Todos sabemos que os gurus que há uns anos defendiam que “o futuro” era o “jornalista-mochila” (mais multidisciplinar e versátil) defendem agora que “o futuro” é fazer “pouco mas bom”. No PÚBLICO, gostamos de mochilas cheias de máquinas, mas sempre acreditámos na profundidade — em texto ou em imagem, parada ou em movimento. A forma e o meio são importantes, mas primeiro é preciso boas ideias. É isso que os leitores querem. Não se trata de um feeling. Os números demonstram-no. Muitas vezes, os trabalhos mais longos, que exigem mais trabalho e investigação, são os mais lidos, os mais comentados, os mais partilhados. São os que ficam. E com a ajuda do digital, têm hoje uma vida mais longa. O digital obrigou-nos a ser mais exigentes; deu-nos ferramentas que aproximam os leitores de assuntos relevantes e tornam mais atraentes temas pesados e complexos; fez chegar o jornalismo a muito mais pessoas (o PÚBLICO tem hoje mais leitores do que alguma vez teve na sua história); ajudou a passar fronteiras (temos leitores nos quatro cantos do mundo); aproximou jornalistas e leitores; fez aumentar a transparência.

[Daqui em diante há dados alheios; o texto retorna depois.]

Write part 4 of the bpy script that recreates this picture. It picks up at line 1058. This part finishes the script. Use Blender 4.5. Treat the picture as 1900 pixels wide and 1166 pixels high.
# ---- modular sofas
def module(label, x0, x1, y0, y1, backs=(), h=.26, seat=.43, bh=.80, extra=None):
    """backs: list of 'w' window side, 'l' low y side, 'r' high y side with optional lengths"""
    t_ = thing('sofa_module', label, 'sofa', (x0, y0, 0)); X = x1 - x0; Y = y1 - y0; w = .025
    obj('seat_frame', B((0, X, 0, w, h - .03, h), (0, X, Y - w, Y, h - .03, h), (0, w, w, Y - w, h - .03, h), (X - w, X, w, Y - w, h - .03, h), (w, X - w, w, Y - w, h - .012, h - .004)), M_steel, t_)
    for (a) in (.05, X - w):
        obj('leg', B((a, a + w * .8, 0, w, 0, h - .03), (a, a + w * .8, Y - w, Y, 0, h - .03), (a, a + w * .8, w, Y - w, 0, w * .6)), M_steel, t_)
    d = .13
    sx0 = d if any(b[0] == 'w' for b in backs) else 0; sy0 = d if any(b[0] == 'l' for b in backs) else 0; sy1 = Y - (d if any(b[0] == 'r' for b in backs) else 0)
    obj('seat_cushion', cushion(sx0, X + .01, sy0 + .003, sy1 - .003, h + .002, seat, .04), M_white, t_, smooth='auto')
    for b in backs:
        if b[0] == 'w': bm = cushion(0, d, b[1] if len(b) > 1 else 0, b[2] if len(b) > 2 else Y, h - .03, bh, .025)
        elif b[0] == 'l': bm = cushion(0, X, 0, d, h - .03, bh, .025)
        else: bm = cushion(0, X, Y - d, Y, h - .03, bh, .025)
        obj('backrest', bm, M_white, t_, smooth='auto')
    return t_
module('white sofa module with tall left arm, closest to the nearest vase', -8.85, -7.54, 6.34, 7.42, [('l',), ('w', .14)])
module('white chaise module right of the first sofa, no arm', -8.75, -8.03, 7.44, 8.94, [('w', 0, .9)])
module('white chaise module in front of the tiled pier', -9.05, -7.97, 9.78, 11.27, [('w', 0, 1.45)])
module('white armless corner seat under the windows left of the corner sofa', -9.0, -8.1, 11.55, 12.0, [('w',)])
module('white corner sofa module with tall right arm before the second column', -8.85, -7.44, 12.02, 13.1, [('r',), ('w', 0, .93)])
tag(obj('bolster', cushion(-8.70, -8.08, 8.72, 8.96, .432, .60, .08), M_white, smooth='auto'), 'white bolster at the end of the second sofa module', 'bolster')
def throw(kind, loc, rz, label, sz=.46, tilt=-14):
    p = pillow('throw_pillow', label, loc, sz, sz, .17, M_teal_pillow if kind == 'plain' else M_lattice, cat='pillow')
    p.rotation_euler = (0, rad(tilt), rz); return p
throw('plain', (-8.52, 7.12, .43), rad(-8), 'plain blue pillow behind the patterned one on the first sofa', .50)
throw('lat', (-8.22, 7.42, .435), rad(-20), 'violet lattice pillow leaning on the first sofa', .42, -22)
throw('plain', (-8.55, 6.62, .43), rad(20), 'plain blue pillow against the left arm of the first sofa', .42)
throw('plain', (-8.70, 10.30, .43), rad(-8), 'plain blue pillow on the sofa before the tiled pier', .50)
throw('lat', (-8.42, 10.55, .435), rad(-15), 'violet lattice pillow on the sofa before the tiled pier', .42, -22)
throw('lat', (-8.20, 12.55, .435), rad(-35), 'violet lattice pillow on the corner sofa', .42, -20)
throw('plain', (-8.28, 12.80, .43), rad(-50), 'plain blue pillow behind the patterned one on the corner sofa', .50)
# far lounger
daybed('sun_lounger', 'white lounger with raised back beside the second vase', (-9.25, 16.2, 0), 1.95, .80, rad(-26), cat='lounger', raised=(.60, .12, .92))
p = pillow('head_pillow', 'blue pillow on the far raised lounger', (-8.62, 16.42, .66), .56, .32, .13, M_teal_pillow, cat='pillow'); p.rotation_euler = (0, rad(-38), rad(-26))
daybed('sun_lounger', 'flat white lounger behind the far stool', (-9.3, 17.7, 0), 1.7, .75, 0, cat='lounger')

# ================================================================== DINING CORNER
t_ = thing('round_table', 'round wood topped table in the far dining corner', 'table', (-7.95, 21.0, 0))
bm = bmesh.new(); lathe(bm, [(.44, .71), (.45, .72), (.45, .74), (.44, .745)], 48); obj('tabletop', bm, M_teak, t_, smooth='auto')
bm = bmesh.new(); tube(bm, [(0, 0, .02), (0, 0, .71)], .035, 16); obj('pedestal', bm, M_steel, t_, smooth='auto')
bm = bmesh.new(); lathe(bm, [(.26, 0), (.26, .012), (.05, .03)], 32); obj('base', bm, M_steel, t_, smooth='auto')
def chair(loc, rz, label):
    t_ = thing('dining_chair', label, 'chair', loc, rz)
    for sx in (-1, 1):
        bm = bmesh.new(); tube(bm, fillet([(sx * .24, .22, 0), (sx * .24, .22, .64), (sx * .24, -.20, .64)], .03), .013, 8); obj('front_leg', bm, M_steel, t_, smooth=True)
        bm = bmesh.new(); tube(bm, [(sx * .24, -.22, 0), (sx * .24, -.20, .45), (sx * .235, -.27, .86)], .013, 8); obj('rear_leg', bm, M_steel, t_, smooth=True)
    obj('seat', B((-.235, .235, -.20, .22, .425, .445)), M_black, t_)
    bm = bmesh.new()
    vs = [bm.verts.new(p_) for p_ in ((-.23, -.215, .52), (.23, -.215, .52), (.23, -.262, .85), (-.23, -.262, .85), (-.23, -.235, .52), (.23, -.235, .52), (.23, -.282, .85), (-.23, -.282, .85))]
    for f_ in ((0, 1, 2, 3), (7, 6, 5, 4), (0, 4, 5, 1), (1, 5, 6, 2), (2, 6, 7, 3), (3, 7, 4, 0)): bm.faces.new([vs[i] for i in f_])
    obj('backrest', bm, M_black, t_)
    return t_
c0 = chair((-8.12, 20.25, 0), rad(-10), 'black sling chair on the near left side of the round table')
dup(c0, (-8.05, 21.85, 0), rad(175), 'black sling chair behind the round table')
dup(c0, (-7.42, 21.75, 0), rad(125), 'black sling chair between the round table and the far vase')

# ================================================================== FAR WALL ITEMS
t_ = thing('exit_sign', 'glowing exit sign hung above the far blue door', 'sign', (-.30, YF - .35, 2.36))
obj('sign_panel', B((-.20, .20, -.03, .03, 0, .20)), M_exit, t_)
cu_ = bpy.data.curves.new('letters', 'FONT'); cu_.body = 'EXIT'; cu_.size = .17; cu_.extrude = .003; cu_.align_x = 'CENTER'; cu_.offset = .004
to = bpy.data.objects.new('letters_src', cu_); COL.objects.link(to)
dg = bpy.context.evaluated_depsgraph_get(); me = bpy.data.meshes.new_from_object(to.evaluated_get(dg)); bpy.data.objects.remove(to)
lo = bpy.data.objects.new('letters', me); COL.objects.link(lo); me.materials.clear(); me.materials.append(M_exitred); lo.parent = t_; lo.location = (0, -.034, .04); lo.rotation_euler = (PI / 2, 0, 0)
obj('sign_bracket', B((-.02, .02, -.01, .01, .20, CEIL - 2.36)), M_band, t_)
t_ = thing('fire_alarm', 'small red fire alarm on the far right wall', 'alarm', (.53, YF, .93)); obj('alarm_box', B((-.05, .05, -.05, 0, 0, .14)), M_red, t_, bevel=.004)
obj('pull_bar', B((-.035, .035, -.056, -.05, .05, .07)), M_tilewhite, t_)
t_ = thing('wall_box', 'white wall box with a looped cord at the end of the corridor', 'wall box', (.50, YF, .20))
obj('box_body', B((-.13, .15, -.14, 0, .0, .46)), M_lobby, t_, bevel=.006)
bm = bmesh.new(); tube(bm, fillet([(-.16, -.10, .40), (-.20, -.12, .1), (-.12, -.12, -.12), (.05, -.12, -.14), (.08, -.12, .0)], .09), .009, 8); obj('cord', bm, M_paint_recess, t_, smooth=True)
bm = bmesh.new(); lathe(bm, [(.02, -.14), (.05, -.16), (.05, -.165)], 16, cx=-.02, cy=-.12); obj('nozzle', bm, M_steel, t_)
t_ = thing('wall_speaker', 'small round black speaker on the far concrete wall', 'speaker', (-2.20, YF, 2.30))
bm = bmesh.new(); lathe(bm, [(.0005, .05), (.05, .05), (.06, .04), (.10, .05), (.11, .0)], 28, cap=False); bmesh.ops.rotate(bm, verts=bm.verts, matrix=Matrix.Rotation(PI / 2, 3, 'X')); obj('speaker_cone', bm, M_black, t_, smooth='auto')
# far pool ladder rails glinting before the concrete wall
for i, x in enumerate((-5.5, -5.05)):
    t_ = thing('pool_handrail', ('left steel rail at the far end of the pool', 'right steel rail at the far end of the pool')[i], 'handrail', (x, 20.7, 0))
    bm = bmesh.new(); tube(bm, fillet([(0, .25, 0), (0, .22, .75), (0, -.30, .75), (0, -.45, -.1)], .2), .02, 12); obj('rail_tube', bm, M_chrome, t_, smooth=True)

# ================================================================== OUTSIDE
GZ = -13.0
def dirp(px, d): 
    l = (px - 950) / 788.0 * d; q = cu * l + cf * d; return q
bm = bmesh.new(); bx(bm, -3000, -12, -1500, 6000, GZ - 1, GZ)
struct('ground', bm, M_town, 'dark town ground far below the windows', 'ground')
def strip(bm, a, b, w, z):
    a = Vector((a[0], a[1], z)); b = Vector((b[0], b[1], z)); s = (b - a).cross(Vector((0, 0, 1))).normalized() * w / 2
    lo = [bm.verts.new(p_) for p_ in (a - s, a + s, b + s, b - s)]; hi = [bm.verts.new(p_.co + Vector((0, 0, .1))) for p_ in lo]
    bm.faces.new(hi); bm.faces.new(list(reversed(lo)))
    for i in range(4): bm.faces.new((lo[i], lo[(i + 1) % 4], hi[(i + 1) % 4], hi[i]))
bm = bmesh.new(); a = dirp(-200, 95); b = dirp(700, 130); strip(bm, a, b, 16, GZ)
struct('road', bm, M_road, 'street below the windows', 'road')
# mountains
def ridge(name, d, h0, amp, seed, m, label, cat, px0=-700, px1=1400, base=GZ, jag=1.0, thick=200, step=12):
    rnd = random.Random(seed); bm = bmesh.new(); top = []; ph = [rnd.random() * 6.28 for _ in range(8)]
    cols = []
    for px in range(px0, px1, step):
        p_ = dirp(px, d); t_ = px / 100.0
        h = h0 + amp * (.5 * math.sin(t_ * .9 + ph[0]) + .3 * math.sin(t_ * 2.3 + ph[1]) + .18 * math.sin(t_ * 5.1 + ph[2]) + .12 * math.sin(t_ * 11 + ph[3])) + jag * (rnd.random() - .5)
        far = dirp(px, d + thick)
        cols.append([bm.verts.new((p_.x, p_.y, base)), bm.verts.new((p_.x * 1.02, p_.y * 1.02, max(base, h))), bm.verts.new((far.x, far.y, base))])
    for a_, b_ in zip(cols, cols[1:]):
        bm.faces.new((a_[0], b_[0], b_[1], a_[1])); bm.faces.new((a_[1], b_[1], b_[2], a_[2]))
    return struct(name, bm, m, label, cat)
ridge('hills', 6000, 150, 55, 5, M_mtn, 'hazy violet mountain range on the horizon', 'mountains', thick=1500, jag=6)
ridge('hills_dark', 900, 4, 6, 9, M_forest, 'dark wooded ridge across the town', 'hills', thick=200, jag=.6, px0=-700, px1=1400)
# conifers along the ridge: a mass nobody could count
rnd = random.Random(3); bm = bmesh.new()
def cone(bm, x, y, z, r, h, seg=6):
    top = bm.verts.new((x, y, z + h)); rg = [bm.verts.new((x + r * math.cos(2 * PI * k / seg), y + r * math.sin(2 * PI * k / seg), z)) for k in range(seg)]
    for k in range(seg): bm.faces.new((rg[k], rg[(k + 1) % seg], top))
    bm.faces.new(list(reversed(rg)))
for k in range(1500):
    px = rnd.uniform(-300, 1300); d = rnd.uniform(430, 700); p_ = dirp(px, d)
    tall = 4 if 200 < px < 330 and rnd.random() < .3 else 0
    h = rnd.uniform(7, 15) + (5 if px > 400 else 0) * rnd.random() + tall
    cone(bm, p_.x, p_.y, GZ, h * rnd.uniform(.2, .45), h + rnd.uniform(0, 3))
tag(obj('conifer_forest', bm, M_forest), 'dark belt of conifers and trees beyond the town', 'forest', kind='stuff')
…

Mesmo assim, há sempre alguém que pergunta: “Como vai ser o PÚBLICO no futuro?”. Ninguém tem a resposta e essa é uma incerteza própria desta década. Eu acredito com firmeza que o PÚBLICO vai viver por muitos e bons anos. Não é por ser optimista. É porque o PÚBLICO tem a sorte de ter um accionista, uma nova direcção e uma redacção que querem que isso aconteça.
E os melhores — e mais exigentes — leitores.